Когда компьютерщики столь успешно берутся за кисти, художнику приходится засесть за книги. Самое впечатляющее исследование на Documenta — инсталляция "Починки" Кадера Аттиа. На полках его страшной библиотеки — альбомы по искусству и руководства по пластической хирургии, между которыми — изваяния, напоминающие о фильмах ужасов: ломанные и залатанные с помощью подручных средств африканские ритуальные маски, обнаруженные в путешествиях по Конго, рифмуются с бюстами изувеченных на фронтах Первой мировой и подвергшихся пластическим операциям солдат, вырезанными из дерева в "африканской" манере по историческим фотографиям.

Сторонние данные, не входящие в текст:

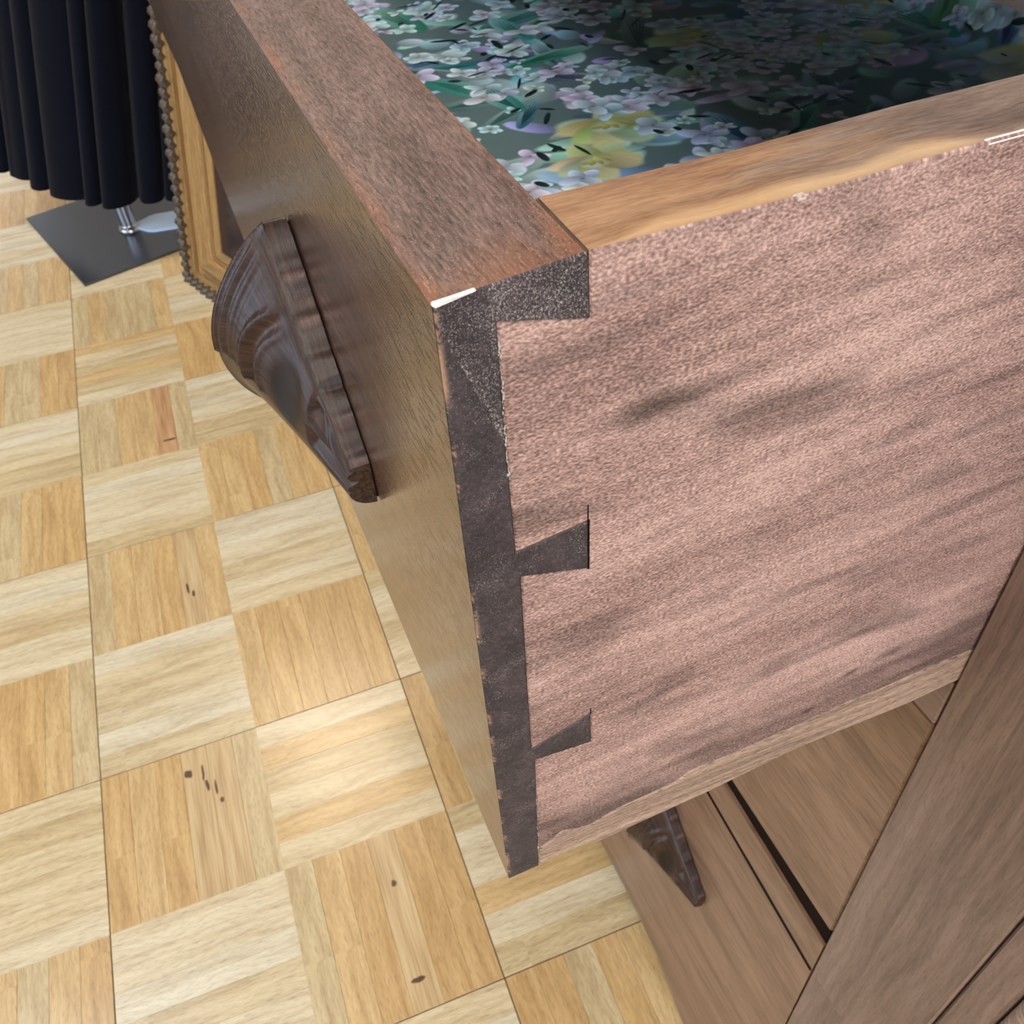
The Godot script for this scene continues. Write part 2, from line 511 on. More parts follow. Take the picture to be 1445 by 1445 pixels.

Французский художник алжирского происхождения напоминает нам, что цивилизованная Европа, только-только — с подачи авангардистов — согласившаяся признать варварских идолов Африки искусством, сама тем временем превращала богоподобный человеческий лик в такое, что любая африканская маска покажется в сравнении в этим "Джокондой". Но перегруженный словами и смыслами европейский музей по-прежнему готов вобрать в себя все. И груду ржавого металлолома на задворках вокзала, в котором без таблички не опознаешь работу Лары Фаваретто. И данную нам в мимолетном ощущении темноту в старейшем кассельском сквоте, "Доме гугенотов", вступая в которую, на пару минут оказываешься в центре невидимого, но хорошо слышимого хореографически-хорового представления Тино Сегала.